Alors c’est sûr, j’aurais bien aimé que la série n’utilise pas cette fascinante exploration du Brésil et d’une partie de son Histoire y compris celle des autochtones, comme un prétexte. Toutefois, il est certain qu’en faisant ce choix, la série a donné un sens à son intrigue. Dans O Hóspede Americano, il y a une part de dépassement de soi dans son intrigue, Roosevelt ayant failli mourir pendant l’expédition en plus ; il y a une part incompressible d’intrigues d’aventures qui étaient à prévoir et sont des passages obligés du genre (un accident mortel dans des rapides, par exemple, ou la perte d’une partie des vivres) ; il y a des choses assez banales qui se passent entre Theodore Roosevelt et son fils aîné Kermit, qui l’accompagne alors qu’ils ne sont pas très proches… Honnêtement, si O Hóspede Americano n’avait raconté que ça, ç’aurait été une série très banale pour ne pas dire barbante.

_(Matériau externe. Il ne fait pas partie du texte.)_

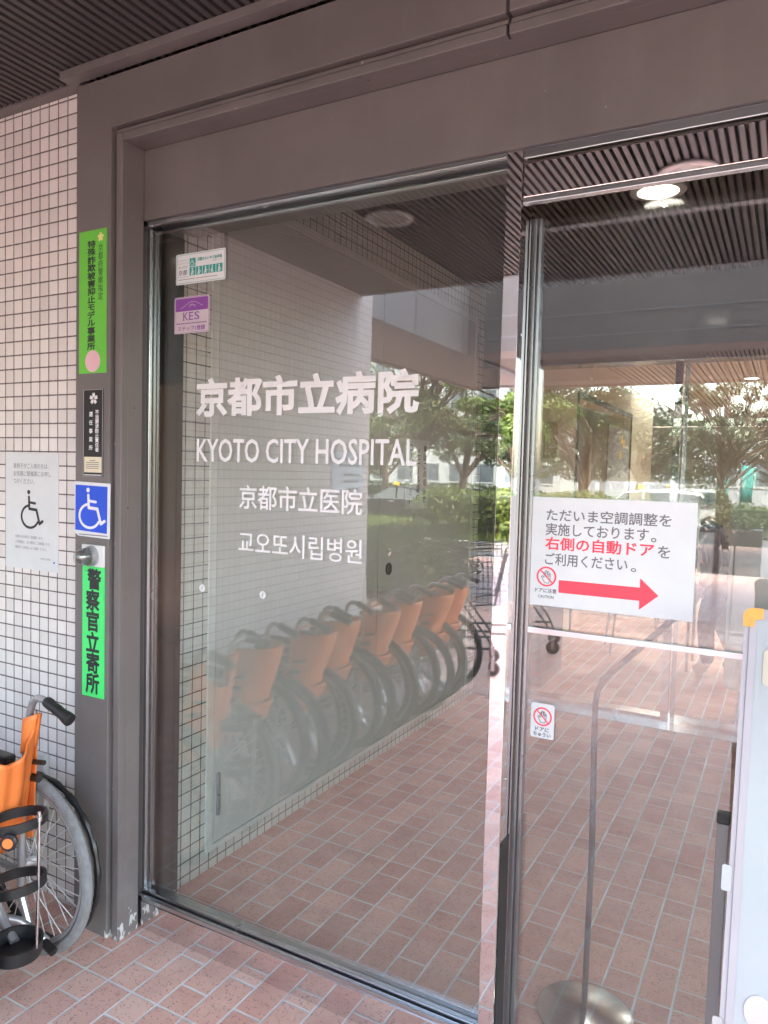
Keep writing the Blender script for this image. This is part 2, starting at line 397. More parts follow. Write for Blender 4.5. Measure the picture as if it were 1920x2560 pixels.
def write_col(mb, s, uc, wd, vtop, vbot, fn, bold=0.0, fill=.9):
    st = (vtop - vbot) / len(s)
    for i, ch in enumerate(s):
        if ch == ' ': continue
        vc = vtop - st * (i + .5); _, _, x0, x1, y0, y1 = glyphs(ch, bold)
        k = min(wd, st * fill); ww = (x1 - x0) * k * .5; hh = (y1 - y0) * st * fill * .5
        if ch == 'ー': write(mb, ch, uc - wd * .08, uc + wd * .08, vc - st * .4, vc + st * .4, fn, bold, True)
        else: write(mb, ch, uc - (x1 - x0) * wd * .5, uc + (x1 - x0) * wd * .5, vc - hh, vc + hh, fn, bold)
def fy(y): return lambda u, v, w: (u, y - w, v)                # on a plane that faces -Y
def fx(x): return lambda u, v, w: (x + w, u, v)                # on a plane that faces +X, u = y
def stroke(mb, pts, wd, fn, d=.0006, closed=False):
    n = len(pts)
    for i in range(n if closed else n - 1):
        (a, b), (c, e) = pts[i], pts[(i + 1) % n]; L = math.hypot(c - a, e - b) or 1e-9; px, py = -(e - b) / L * wd / 2, (c - a) / L * wd / 2
        q = d * (1 + .08 * (i % 3))
        mb.prism([(a + px, b + py), (c + px, e + py), (c - px, e - py), (a - px, b - py)], fn, q)
    for i, (a, b) in enumerate(pts): mb.prism([(a + wd / 2 * math.cos(t * math.pi / 5), b + wd / 2 * math.sin(t * math.pi / 5)) for t in range(10)], fn, d * (1.3 + .05 * (i % 2)))
def arc(cx, cy, rx, ry, a0, a1, n=20): return [(cx + rx * math.cos(R(a0 + (a1 - a0) * i / n)), cy + ry * math.sin(R(a0 + (a1 - a0) * i / n))) for i in range(n + 1)]
def rrect(u0, v0, u1, v1, r, n=5):
    p = []
    for cx, cy, a in ((u1 - r, v1 - r, 0), (u0 + r, v1 - r, 90), (u0 + r, v0 + r, 180), (u1 - r, v0 + r, 270)): p += arc(cx, cy, r, r, a, a + 90, n)
    return p
def disc(mb, u, v, r, fn, d=.0006, n=24, ry=None): mb.prism([(u + r * math.cos(2 * math.pi * i / n), v + (ry or r) * math.sin(2 * math.pi * i / n)) for i in range(n)], fn, d)
def annulus(mb, u, v, r, wd, fn, d=.0006, n=40):
    for i in range(n):
        a, b = 2 * math.pi * i / n, 2 * math.pi * (i + 1) / n
        mb.prism([(u + (r + wd / 2) * math.cos(a), v + (r + wd / 2) * math.sin(a)), (u + (r + wd / 2) * math.cos(b), v + (r + wd / 2) * math.sin(b)), (u + (r - wd / 2) * math.cos(b), v + (r - wd / 2) * math.sin(b)), (u + (r - wd / 2) * math.cos(a), v + (r - wd / 2) * math.sin(a))], fn, d)
def wheelchair_symbol(mb, u0, v0, W, H, fn):
    U = lambda x: u0 + x * W; V = lambda y: v0 + y * H; P = lambda *q: [(U(x), V(y)) for x, y in q]; t = .075 * H
    disc(mb, U(.36), V(.925), .055 * H, fn, .0009)
    stroke(mb, P((.37, .80), (.385, .52)), t, fn); stroke(mb, P((.38, .665), (.66, .645)), t * .85, fn)
    stroke(mb, P((.39, .50), (.72, .48), (.86, .13), (1.0, .20)), t, fn)
    stroke(mb, [(U(.42 + .40 * math.cos(R(a))), V(.30 + .285 * math.sin(R(a)))) for a in range(105, 345, 12)], t * .85, fn)
def blossom(mb, u, v, r, fn, d=.0006):
    for i in range(5):
        a = R(90 + 72 * i); ca, sa = math.cos(a), math.sin(a)
        mb.prism([(u + (x * ca - y * sa) * r, v + (x * sa + y * ca) * r) for x, y in ((.12, 0), (.5, -.30), (.95, -.22), (.82, 0), (.95, .22), (.5, .30))], fn, d)
def no_touch(mbk, mbr, u, v, r, fn):
    hp = [(-.18, -.62), (.22, -.66), (.36, -.30), (.40, .30), (.30, .32), (.24, -.02), (.22, .52), (.10, .54), (.07, .02), (.02, .60), (-.11, .58), (-.10, .0), (-.18, .42), (-.29, .38), (-.24, -.12), (-.44, .06), (-.52, -.04), (-.30, -.40)]
    stroke(mbk, [(u + a * r, v + b * r) for a, b in hp], r * .055, fn, .0004, True)
    annulus(mbr, u, v, r * .92, r * .16, fn, .0007); stroke(mbr, [(u - .62 * r, v + .62 * r), (u + .62 * r, v - .62 * r)], r * .12, fn, .0008)

# ================================================================== GROUND
struct(MB().grid([[(-9.5, 1.742, 0), (7, 1.742, 0)], [(-9.5, -9.6, 0), (7, -9.6, 0)]]).build('paving', 'floor_out'))
struct(MB().grid([[(-4.0, 21, .001), (7, 21, .001)], [(-4.0, 1.744, .001), (7, 1.744, .001)]]).build('floor', 'floor_in'))
prof = [(60, -.03), (-9.0, -.03), (-9.8, -.06), (-12, -.14), (-18, -.36), (-30, -.40), (-80, -.42), (-700, -.6)]
struct(MB().grid([[(x, y, z) for x in (-500, -60, -20, 0, 20, 60, 500)] for y, z in prof]).build('road', 'asphalt'))
struct(MB().box(-60, -9.76, -.3, 60, -9.6, .004).build('kerb', 'concrete', bevel=.012))
struct(MB().box(-14, -17.2, -.4, -3.0, -12.06, .03).build('grass_island', 'grass', bevel=.05))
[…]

Là, le choix surprenant de monter sur une boîte à savon donne au final beaucoup d’épaisseur. O Hóspede Americano n’est pas forcément la série que j’espérais voir, mais elle n’était vraiment pas inintéressante (d’autant que son discours est quand même assez minoritaire à la télévision, quel que soit le pays).
Je finis ma review, une fois n’est pas coutume, sur un fun fact que j’ai découvert en faisant mes devoirs, et que je n’ai réussi à caser nulle part ailleurs dans cette review mais ne veux pas laisser perdre : le scénariste de la série, Matthew Chapman… est l’arrière arrière petit-fils de Charles Darwin !

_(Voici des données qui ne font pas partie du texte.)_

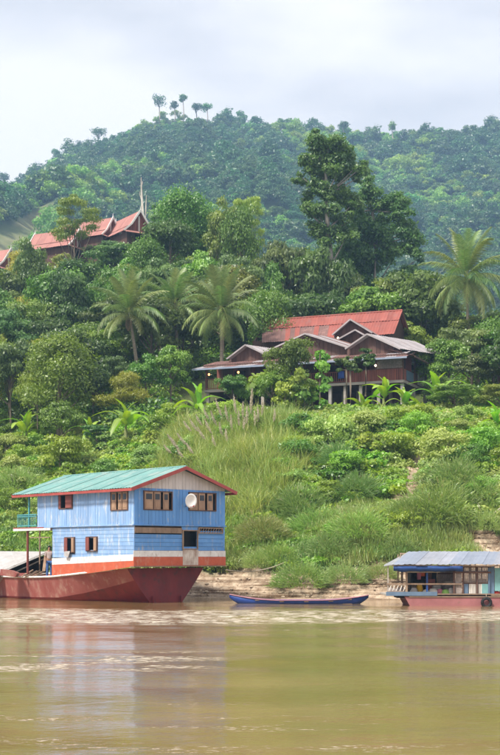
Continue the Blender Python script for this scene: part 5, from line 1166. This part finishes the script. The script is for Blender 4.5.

Intéressant fun fact et intéressante review. Je ne sais pas si je la regarderais, mais une chose est sûr, comme tu le dis, le parti pris pour raconter l’histoire n’est pas commun et si ça permet de faire réfléchir les personnes regardant, même avec des gros sabots, alors je dis oui.
Je me faisais la réflexion que c’est quand même assez rare qu’on puisse dire (certes avec une pointe d’exagération) qu’une série historique est une bonne grosse série de gauchistes 😛 Mais là, entre le discours écologique et surtout le discours anti-trust, c’est une originale exception.